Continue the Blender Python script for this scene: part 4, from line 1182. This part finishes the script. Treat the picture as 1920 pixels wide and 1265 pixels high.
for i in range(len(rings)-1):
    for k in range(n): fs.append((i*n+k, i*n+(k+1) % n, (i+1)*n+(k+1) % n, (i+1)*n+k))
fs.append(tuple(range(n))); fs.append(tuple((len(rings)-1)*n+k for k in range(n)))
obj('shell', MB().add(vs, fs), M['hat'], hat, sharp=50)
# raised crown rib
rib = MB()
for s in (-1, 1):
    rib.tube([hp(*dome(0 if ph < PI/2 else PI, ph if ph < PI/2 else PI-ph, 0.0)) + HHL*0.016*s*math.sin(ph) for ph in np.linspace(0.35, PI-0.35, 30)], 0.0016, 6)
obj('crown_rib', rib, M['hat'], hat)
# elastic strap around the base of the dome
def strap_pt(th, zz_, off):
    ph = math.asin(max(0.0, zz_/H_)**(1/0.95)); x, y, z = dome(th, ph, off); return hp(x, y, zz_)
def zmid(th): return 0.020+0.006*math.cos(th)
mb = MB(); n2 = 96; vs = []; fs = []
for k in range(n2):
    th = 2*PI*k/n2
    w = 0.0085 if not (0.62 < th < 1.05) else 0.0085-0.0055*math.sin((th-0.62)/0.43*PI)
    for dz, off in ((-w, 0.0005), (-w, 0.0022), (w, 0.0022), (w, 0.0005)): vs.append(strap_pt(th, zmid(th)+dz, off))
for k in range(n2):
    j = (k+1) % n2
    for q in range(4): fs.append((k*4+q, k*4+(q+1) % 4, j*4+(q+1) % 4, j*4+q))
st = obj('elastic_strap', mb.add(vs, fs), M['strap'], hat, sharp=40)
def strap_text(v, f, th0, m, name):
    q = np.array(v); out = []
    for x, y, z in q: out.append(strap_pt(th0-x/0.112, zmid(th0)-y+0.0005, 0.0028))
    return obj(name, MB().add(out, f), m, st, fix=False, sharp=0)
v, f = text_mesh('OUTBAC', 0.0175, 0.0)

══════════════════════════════

**Aim**
Write the material out again word for word.

**Response to the exercise**
Continue the Blender Python script for this scene: part 4, from line 1182. This part finishes the script. Treat the picture as 1920 pixels wide and 1265 pixels high.
for i in range(len(rings)-1):
    for k in range(n): fs.append((i*n+k, i*n+(k+1) % n, (i+1)*n+(k+1) % n, (i+1)*n+k))
fs.append(tuple(range(n))); fs.append(tuple((len(rings)-1)*n+k for k in range(n)))
obj('shell', MB().add(vs, fs), M['hat'], hat, sharp=50)
# raised crown rib
rib = MB()
for s in (-1, 1):
    rib.tube([hp(*dome(0 if ph < PI/2 else PI, ph if ph < PI/2 else PI-ph, 0.0)) + HHL*0.016*s*math.sin(ph) for ph in np.linspace(0.35, PI-0.35, 30)], 0.0016, 6)
obj('crown_rib', rib, M['hat'], hat)
# elastic strap around the base of the dome
def strap_pt(th, zz_, off):
    ph = math.asin(max(0.0, zz_/H_)**(1/0.95)); x, y, z = dome(th, ph, off); return hp(x, y, zz_)
def zmid(th): return 0.020+0.006*math.cos(th)
mb = MB(); n2 = 96; vs = []; fs = []
for k in range(n2):
    th = 2*PI*k/n2
    w = 0.0085 if not (0.62 < th < 1.05) else 0.0085-0.0055*math.sin((th-0.62)/0.43*PI)
    for dz, off in ((-w, 0.0005), (-w, 0.0022), (w, 0.0022), (w, 0.0005)): vs.append(strap_pt(th, zmid(th)+dz, off))
for k in range(n2):
    j = (k+1) % n2
    for q in range(4): fs.append((k*4+q, k*4+(q+1) % 4, j*4+(q+1) % 4, j*4+q))
st = obj('elastic_strap', mb.add(vs, fs), M['strap'], hat, sharp=40)
def strap_text(v, f, th0, m, name):
    q = np.array(v); out = []
    for x, y, z in q: out.append(strap_pt(th0-x/0.112, zmid(th0)-y+0.0005, 0.0028))
    return obj(name, MB().add(out, f), m, st, fix=False, sharp=0)
v, f = text_mesh('OUTBAC', 0.0175, 0.0)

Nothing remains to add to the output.